== Records for the exercise ==
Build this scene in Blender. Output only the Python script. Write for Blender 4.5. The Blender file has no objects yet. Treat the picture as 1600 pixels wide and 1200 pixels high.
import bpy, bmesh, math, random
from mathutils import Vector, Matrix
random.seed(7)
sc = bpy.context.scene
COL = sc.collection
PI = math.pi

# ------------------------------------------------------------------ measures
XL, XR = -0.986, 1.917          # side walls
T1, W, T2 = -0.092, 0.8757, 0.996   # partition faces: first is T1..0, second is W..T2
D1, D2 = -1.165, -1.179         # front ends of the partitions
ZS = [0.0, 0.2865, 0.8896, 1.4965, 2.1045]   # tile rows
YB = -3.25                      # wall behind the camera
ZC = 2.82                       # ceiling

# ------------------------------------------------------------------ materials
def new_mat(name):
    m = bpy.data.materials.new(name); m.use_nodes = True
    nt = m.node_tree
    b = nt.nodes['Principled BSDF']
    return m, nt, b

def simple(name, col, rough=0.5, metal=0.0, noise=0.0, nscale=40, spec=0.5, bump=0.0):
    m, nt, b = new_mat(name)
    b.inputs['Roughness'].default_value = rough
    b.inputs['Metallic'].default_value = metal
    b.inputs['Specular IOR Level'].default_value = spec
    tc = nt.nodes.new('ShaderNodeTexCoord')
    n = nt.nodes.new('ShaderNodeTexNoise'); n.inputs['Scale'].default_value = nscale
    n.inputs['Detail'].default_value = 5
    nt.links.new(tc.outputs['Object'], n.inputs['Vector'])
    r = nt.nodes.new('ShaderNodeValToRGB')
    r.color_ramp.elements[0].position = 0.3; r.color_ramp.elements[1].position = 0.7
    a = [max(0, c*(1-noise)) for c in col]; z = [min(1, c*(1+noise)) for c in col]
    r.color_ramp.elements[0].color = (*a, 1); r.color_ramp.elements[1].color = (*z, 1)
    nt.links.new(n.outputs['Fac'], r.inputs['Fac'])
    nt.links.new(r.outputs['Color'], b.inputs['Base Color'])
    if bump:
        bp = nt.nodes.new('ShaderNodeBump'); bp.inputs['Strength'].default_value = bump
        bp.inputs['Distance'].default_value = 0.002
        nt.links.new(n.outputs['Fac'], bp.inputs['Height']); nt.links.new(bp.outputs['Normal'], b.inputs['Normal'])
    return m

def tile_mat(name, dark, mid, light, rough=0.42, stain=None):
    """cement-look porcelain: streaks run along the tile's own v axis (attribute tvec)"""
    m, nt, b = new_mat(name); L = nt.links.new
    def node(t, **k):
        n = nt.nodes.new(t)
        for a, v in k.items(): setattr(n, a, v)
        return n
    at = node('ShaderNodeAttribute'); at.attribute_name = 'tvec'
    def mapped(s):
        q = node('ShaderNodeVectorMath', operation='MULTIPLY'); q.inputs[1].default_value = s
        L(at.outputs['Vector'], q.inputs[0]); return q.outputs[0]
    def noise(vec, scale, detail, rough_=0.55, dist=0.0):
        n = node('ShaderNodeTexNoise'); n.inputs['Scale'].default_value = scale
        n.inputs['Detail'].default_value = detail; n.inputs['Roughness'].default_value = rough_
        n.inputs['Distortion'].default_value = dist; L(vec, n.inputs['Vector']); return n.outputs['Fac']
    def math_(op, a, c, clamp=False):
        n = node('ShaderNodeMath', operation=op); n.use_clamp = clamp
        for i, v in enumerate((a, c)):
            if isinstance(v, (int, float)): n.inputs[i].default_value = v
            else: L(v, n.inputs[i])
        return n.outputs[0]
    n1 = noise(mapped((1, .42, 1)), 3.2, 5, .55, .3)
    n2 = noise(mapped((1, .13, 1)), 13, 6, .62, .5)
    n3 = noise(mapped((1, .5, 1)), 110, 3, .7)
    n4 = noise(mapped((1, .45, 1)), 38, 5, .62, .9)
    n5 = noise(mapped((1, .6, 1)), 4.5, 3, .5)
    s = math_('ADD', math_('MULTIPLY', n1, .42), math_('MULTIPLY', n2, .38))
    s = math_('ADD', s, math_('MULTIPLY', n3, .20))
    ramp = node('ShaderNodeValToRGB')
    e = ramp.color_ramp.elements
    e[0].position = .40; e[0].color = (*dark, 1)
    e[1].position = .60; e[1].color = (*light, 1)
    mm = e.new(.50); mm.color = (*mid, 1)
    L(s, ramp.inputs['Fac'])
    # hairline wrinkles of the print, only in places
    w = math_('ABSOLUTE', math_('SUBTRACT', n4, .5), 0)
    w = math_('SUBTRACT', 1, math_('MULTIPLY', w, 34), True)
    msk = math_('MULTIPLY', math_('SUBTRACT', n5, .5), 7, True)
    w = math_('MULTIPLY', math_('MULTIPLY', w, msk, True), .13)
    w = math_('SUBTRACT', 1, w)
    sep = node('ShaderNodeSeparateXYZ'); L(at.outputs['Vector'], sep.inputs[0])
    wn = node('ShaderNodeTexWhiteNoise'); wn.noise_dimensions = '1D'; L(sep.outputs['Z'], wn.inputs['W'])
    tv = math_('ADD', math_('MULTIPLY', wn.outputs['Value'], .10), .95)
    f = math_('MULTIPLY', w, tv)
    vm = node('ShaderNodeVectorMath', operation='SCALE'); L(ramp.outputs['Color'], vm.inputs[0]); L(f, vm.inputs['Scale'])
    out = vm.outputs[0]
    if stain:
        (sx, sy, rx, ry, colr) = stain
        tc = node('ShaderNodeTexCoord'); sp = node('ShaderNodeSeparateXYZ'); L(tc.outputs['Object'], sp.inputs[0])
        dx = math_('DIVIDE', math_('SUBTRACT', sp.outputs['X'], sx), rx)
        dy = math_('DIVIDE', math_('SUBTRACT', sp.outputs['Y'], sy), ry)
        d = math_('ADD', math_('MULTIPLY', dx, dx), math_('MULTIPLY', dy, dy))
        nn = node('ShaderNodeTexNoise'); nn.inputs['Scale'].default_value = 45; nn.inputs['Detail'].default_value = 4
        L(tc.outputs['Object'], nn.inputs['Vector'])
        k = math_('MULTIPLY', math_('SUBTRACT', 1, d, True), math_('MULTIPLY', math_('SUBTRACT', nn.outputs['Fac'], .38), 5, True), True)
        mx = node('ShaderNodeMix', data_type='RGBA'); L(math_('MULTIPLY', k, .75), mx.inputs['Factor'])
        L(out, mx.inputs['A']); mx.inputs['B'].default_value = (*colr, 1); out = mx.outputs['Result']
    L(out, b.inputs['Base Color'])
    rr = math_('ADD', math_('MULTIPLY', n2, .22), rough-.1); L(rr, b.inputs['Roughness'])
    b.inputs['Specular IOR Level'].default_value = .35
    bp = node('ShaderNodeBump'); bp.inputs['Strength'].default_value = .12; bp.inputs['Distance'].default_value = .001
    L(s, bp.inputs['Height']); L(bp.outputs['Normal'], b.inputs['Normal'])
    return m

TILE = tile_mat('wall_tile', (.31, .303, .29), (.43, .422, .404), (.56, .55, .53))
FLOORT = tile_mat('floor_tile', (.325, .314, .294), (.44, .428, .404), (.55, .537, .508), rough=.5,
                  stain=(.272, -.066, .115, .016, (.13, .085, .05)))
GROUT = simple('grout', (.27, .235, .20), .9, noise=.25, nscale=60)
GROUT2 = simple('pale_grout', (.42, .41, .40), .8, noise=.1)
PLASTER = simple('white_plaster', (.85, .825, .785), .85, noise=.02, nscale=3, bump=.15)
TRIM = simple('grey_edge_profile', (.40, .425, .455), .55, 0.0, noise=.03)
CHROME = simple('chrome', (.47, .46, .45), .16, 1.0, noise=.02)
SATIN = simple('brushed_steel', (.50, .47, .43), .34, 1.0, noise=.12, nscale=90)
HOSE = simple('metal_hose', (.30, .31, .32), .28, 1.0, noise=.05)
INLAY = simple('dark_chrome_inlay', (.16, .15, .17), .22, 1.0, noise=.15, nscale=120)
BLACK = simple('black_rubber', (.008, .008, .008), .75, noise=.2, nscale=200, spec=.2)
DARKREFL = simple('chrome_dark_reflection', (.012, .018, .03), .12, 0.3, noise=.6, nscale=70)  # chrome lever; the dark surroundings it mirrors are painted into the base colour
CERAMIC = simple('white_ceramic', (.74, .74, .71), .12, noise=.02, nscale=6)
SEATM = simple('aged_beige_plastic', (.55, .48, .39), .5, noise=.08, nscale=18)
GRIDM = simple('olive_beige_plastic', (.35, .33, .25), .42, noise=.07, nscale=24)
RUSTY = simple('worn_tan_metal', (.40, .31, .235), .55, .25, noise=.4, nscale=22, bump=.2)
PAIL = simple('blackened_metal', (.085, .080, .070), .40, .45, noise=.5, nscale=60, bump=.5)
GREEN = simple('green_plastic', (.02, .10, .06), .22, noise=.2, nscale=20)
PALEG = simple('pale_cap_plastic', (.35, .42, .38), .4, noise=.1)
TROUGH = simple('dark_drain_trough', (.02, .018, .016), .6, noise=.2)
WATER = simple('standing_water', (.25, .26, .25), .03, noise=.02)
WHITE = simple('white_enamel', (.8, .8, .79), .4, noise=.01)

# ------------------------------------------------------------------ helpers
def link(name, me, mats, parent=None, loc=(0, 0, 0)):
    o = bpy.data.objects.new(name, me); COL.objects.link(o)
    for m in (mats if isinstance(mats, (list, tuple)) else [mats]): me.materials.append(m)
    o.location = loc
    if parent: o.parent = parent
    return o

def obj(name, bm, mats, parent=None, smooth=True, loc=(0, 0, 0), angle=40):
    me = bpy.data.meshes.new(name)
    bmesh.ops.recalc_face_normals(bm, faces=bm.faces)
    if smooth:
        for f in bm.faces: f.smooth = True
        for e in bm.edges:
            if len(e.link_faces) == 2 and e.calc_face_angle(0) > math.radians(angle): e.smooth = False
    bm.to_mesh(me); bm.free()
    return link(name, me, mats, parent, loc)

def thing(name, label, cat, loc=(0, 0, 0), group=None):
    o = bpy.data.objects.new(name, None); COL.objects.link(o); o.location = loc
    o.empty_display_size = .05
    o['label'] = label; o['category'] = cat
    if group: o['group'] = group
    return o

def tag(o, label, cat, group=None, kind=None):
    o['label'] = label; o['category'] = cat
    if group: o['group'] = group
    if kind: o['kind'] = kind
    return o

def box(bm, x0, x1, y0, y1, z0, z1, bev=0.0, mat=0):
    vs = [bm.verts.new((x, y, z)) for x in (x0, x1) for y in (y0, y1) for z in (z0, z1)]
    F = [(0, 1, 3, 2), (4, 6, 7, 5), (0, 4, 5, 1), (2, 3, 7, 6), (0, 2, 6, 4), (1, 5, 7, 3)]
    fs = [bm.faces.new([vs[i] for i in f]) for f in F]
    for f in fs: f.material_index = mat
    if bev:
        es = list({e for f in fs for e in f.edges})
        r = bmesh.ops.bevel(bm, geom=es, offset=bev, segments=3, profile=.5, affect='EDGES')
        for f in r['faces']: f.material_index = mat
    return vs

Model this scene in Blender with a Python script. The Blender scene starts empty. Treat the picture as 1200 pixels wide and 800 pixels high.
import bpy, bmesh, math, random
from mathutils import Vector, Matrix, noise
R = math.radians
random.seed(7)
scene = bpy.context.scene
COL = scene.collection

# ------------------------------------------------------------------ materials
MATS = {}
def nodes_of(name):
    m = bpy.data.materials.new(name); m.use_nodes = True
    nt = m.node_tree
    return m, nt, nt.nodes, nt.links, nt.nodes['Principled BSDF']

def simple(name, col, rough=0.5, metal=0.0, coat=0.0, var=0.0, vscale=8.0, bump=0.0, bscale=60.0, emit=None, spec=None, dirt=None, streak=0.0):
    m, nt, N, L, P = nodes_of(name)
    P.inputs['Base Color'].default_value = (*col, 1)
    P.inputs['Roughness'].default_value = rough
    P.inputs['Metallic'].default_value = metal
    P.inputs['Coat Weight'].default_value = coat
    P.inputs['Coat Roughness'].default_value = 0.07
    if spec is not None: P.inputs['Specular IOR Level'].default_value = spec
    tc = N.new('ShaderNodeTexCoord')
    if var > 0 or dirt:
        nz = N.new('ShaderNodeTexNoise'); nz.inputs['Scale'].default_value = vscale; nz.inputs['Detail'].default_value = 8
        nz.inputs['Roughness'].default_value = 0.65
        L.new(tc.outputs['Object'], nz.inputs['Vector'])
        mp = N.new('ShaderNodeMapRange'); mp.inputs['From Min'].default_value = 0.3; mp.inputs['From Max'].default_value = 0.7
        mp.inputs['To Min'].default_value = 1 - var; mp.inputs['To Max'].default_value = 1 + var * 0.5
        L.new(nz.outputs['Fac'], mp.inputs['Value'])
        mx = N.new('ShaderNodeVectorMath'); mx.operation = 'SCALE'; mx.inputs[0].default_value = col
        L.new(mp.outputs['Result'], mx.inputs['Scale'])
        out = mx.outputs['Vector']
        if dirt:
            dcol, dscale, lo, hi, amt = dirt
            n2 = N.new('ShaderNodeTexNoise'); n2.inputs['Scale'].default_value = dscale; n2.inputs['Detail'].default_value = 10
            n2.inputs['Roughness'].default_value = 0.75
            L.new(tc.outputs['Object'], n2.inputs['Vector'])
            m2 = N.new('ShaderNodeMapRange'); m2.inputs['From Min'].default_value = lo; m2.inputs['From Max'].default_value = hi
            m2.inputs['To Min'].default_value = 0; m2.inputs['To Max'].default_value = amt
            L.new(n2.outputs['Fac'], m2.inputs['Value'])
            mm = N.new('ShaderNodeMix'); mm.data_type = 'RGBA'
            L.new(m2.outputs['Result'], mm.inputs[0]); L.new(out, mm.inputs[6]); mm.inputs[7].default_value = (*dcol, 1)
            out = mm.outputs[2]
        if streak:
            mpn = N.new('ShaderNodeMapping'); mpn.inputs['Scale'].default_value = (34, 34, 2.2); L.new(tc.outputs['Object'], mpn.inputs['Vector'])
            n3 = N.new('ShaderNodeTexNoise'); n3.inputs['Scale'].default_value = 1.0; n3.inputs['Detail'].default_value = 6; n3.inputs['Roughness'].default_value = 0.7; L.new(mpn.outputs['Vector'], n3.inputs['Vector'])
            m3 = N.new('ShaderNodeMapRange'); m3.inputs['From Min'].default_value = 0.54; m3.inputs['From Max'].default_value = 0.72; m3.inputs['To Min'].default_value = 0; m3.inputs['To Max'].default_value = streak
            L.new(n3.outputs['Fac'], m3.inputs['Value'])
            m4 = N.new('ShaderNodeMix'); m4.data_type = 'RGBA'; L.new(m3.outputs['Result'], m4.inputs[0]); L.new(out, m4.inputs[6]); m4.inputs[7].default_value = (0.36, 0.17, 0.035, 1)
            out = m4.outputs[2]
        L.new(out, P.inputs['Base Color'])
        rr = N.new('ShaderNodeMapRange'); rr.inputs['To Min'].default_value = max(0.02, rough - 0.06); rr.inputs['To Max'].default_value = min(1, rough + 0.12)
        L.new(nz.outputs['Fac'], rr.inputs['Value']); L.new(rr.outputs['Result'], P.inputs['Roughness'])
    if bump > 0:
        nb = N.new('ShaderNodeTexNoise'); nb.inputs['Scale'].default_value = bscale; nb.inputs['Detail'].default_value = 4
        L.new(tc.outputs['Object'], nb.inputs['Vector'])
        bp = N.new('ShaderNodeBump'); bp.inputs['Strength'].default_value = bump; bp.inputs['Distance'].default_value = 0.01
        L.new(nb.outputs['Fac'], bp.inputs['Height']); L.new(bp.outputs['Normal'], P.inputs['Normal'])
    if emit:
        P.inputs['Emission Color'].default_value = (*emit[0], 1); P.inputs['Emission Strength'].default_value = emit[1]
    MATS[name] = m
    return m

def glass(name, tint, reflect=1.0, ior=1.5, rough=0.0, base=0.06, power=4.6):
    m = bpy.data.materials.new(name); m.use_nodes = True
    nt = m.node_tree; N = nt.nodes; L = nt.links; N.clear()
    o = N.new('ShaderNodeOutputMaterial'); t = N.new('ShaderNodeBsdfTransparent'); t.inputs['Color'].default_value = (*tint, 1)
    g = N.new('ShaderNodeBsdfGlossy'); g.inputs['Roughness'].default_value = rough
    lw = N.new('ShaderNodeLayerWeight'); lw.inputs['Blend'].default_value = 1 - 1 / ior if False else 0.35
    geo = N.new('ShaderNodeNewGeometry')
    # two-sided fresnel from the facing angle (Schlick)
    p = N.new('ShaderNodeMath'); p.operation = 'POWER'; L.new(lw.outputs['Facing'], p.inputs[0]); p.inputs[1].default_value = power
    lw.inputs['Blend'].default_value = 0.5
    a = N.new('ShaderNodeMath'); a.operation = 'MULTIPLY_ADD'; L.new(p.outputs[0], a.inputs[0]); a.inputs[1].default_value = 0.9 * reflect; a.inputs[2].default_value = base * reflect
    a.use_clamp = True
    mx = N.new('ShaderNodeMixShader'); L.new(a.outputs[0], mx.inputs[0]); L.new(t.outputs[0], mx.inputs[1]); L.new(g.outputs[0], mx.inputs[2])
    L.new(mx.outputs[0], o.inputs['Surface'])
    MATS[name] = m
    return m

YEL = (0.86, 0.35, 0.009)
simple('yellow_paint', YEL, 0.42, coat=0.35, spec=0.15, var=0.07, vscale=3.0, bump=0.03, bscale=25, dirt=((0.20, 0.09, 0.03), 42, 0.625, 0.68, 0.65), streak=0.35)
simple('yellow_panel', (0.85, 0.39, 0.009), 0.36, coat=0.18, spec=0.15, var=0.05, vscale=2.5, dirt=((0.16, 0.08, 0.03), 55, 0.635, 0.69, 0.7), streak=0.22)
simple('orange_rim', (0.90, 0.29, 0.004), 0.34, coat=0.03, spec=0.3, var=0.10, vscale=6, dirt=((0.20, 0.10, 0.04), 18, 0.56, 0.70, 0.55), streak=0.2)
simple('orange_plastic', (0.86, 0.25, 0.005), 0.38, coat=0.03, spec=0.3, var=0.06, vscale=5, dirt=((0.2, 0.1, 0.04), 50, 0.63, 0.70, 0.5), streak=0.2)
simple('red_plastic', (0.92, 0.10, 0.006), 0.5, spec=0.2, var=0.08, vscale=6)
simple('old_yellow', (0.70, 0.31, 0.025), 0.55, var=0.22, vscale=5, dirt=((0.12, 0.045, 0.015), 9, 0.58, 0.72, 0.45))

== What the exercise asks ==
Write out, unaltered, the lines from the opening of the listing through the line that includes "PI = math.pi".

== Answer below ==
Build this scene in Blender. Output only the Python script. Write for Blender 4.5. The Blender file has no objects yet. Treat the picture as 1600 pixels wide and 1200 pixels high.
import bpy, bmesh, math, random
from mathutils import Vector, Matrix
random.seed(7)
sc = bpy.context.scene
COL = sc.collection
PI = math.pi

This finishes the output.